![]() |
Kees van Eersel ontving zijn eerste orgellessen begin jaren 1950 van Gijs de Graaf,
toenmalig organistvan de Grote kerk te Vlaardingen.
Van 1960 tot 1971 studeerde hij (met enkele onderbrekingen) orgel aan het
Rotterdams Conservatorium. Bij Piet van den Kerkhoff behaalde hij in 1965 de Onderwijsakte B, bij George Stam in 1967 het einddiploma solospel met aantekening voor improvisatie en in 1971 bij André Verwoerd de Prijs van Uitnemendheid. Tijdens deze periode studeerde hij tevens koordirectie bij George Stam met bijvakken zang (bij Cees Touwen) en viool (bij mevr. De Monchy-Kuiper), compositie bij Otto Ketting, tevens hoofdvak piano bij Bart Berman.

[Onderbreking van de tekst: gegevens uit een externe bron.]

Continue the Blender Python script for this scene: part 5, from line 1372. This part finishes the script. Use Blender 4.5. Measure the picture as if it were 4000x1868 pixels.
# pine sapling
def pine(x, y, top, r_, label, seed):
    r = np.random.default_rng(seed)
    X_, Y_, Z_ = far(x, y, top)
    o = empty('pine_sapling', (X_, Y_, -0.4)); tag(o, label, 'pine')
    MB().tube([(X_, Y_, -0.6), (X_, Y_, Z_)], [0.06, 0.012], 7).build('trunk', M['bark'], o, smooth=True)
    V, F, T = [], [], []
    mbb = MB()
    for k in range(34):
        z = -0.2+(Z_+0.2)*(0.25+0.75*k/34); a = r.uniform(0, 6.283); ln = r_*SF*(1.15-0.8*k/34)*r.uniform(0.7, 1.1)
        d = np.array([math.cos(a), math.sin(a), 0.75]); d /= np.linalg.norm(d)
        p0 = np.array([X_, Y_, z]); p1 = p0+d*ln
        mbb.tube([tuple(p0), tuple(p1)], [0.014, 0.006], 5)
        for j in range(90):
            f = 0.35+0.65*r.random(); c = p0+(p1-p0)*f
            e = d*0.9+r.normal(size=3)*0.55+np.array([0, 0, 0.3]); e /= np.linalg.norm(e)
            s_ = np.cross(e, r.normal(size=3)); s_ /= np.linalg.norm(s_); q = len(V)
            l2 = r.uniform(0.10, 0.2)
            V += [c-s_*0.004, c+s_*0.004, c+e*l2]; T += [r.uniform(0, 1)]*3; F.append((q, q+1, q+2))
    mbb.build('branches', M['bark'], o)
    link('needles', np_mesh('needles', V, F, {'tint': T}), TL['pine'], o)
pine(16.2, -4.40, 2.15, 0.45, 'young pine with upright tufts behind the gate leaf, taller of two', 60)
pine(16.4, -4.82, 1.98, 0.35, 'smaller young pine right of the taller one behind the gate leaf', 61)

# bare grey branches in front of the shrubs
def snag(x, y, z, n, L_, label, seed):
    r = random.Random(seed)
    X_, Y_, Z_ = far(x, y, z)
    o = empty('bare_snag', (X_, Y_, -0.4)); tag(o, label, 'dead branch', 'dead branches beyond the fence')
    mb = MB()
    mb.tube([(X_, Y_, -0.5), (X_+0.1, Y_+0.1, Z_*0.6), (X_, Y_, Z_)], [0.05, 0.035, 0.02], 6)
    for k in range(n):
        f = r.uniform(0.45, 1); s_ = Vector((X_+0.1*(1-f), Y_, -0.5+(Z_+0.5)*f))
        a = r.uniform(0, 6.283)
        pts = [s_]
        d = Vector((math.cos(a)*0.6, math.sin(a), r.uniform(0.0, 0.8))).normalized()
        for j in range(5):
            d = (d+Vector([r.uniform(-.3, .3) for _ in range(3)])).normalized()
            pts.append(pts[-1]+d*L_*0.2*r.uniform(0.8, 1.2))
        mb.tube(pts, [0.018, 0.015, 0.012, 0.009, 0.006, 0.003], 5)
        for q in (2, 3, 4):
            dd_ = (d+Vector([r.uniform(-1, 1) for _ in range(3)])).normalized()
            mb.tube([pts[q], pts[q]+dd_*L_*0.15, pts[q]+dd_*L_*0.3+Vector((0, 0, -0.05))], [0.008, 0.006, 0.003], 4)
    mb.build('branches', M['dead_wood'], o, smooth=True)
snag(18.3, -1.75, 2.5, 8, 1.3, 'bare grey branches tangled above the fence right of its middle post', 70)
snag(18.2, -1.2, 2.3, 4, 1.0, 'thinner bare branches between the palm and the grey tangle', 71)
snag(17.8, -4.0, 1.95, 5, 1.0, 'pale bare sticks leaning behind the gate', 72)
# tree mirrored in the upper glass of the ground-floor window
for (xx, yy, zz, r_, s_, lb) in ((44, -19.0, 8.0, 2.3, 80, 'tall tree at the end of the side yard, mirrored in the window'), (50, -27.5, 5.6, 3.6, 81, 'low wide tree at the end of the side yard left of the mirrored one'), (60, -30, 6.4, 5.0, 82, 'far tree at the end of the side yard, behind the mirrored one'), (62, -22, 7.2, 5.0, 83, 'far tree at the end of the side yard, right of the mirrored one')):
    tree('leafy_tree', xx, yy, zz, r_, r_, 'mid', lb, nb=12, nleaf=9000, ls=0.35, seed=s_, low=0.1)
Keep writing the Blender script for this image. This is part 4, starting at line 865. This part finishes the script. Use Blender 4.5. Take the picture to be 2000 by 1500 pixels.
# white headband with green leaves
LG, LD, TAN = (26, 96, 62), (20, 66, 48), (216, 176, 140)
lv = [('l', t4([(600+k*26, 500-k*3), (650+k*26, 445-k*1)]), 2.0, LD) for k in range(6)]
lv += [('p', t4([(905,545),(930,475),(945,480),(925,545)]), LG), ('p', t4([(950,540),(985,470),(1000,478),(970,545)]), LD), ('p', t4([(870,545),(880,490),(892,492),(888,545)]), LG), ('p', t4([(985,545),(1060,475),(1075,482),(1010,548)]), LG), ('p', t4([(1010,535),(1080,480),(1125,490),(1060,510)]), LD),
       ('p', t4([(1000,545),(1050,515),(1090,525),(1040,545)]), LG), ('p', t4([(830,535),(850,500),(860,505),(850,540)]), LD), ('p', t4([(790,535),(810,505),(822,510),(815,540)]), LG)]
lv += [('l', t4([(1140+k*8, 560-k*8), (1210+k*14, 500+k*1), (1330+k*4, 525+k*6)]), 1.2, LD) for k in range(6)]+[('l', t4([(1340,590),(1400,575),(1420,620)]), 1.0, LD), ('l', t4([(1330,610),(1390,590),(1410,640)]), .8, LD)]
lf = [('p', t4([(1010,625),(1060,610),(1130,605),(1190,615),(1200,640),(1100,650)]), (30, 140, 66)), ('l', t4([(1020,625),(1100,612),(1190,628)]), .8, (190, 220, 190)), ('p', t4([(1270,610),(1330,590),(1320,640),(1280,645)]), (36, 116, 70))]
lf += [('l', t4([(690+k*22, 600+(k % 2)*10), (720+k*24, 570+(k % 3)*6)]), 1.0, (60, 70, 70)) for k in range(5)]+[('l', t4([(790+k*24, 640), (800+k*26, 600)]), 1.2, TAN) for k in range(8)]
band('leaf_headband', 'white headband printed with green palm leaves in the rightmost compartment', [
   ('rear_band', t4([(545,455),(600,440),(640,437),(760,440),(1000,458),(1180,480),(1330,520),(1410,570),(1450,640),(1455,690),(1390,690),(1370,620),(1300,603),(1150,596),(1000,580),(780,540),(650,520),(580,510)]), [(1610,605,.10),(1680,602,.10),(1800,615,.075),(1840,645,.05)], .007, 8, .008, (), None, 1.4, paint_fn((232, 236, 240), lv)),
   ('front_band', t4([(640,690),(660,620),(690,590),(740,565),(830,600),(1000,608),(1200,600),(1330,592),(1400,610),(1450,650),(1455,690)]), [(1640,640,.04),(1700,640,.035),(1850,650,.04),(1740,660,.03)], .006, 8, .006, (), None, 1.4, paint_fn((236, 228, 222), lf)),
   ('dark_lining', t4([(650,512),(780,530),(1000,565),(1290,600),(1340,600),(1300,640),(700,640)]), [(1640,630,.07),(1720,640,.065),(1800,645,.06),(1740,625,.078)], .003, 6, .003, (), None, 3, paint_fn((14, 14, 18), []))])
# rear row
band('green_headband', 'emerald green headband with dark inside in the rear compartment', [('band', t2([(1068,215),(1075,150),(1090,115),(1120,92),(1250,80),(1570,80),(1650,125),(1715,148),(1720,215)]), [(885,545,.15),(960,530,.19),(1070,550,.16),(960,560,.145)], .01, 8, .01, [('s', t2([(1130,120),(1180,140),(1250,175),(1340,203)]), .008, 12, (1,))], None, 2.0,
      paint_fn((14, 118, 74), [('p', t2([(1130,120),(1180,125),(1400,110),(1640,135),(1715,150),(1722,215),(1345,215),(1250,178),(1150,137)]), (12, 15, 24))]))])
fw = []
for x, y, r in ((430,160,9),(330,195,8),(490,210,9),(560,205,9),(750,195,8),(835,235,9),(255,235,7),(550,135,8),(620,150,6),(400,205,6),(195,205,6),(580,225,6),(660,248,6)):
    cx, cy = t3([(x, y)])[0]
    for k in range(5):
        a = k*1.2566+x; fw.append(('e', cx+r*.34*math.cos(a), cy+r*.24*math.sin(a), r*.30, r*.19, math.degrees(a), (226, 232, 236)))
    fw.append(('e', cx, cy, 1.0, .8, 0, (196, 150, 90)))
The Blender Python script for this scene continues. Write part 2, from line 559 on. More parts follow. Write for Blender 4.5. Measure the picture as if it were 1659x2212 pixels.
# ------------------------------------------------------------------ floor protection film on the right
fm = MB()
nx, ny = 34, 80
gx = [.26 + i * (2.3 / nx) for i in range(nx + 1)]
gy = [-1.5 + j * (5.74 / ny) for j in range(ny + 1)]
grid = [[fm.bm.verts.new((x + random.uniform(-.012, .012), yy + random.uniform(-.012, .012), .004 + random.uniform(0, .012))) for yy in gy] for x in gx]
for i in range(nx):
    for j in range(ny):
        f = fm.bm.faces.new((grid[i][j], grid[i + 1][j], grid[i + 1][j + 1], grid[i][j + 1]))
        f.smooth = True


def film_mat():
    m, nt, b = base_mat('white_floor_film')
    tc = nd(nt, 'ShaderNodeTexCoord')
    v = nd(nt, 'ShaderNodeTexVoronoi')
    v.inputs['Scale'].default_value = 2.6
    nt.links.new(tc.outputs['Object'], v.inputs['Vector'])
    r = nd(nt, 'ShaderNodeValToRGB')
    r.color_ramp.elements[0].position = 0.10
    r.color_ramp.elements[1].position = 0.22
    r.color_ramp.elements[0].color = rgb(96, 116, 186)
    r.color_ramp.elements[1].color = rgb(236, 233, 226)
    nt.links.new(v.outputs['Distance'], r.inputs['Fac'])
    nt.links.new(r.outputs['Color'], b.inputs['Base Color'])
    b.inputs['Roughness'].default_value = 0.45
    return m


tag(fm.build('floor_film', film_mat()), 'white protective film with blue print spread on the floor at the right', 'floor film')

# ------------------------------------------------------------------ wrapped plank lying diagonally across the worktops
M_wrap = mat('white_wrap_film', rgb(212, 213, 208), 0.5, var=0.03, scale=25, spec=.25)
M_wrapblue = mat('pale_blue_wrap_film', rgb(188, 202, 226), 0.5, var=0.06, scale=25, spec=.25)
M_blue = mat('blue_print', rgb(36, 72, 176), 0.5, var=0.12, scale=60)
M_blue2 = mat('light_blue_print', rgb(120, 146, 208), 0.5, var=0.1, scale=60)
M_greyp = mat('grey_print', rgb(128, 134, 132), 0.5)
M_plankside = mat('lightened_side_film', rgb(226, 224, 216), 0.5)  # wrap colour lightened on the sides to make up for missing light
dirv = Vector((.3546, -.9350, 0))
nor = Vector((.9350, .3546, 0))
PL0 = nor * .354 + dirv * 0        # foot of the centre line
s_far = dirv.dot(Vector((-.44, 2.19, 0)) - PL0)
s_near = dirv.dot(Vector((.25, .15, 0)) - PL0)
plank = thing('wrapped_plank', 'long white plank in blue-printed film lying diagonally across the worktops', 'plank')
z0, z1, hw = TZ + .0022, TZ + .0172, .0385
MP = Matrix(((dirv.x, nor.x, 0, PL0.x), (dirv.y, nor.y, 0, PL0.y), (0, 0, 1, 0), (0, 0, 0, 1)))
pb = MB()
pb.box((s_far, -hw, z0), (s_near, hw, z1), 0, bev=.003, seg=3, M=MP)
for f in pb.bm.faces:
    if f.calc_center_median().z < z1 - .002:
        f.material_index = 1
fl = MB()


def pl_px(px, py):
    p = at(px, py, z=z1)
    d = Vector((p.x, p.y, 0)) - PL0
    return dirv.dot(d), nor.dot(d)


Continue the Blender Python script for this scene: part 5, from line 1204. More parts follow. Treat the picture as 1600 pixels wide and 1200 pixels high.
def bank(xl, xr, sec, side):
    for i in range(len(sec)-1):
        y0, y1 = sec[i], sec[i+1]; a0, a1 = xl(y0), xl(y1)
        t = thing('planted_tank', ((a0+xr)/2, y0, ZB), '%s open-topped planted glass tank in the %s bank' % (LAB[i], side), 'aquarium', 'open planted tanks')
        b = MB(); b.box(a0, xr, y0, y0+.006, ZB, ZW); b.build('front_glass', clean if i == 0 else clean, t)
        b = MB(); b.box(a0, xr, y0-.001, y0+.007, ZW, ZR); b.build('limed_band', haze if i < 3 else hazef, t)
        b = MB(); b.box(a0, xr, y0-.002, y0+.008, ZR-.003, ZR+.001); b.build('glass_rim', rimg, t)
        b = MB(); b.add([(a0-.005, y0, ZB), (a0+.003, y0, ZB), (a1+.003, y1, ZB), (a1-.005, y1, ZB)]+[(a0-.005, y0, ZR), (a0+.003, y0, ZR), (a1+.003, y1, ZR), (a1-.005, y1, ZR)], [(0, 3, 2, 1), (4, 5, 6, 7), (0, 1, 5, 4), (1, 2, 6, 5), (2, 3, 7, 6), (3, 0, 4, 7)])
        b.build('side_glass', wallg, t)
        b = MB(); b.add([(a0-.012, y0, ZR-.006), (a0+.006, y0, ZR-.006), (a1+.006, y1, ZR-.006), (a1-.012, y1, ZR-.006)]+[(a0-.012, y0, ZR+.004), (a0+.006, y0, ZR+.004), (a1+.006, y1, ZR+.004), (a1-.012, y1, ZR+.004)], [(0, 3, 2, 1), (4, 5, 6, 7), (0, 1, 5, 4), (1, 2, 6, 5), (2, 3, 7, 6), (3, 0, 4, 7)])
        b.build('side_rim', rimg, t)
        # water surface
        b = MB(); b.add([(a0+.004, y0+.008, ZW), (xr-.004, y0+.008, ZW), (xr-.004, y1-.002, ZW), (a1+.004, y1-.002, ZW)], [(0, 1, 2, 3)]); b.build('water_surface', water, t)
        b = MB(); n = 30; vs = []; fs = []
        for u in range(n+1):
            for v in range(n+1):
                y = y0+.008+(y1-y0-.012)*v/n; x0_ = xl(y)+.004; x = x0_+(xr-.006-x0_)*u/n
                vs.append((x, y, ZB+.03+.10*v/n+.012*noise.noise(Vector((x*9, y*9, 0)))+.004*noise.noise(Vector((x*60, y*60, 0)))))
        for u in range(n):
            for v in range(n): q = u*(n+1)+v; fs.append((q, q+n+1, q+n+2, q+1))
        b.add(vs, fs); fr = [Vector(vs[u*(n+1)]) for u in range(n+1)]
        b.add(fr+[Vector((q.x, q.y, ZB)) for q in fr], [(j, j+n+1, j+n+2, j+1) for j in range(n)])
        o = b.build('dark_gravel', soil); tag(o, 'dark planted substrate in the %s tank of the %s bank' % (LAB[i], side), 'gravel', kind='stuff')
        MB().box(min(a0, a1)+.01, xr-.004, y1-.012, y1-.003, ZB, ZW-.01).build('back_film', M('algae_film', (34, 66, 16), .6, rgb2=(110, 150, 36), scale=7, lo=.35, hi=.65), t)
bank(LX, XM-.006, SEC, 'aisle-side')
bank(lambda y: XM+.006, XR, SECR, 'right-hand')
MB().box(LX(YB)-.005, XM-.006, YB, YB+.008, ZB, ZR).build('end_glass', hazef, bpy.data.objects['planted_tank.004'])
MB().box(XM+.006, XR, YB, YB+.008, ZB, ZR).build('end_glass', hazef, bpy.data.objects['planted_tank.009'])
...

Het eerste semester van 1969 studeerde hij aan de Schola Cantorum te Parijs bij Jean Langlais en behaalde daar de Prix de Virtuosité met de onderscheiding 'Maximum'.
Na zijn benoeming als cantor-organist van de Grote of Maria Magdalenakerk te Goes studeerde hij gedurende het cursusjaar 1975/1976 kerkmuziek aan het Utrechts Conservatorium (koordirectie bij Klaas Venneker, liturgiek en hymnologie bij Maarten Kooij, kerkelijk orgelspel bij Jan Welmers en zang bij Rom Kalma) en behaalde hij de praktijkdiploma's Kerkelijk Koorleider en Kerkelijk Orgelspel.
Daarnaast studeerde hij beiaard aan de Nederlandse Beiaardschool te Amersfoort bij Leen 't Hart en Peter Bakker. In 1977 behaalde hij het Praktijkdiploma Beiaardspel en in 1978 het Einddiploma Beiaardspel, beide met aantekening voor improvisatie.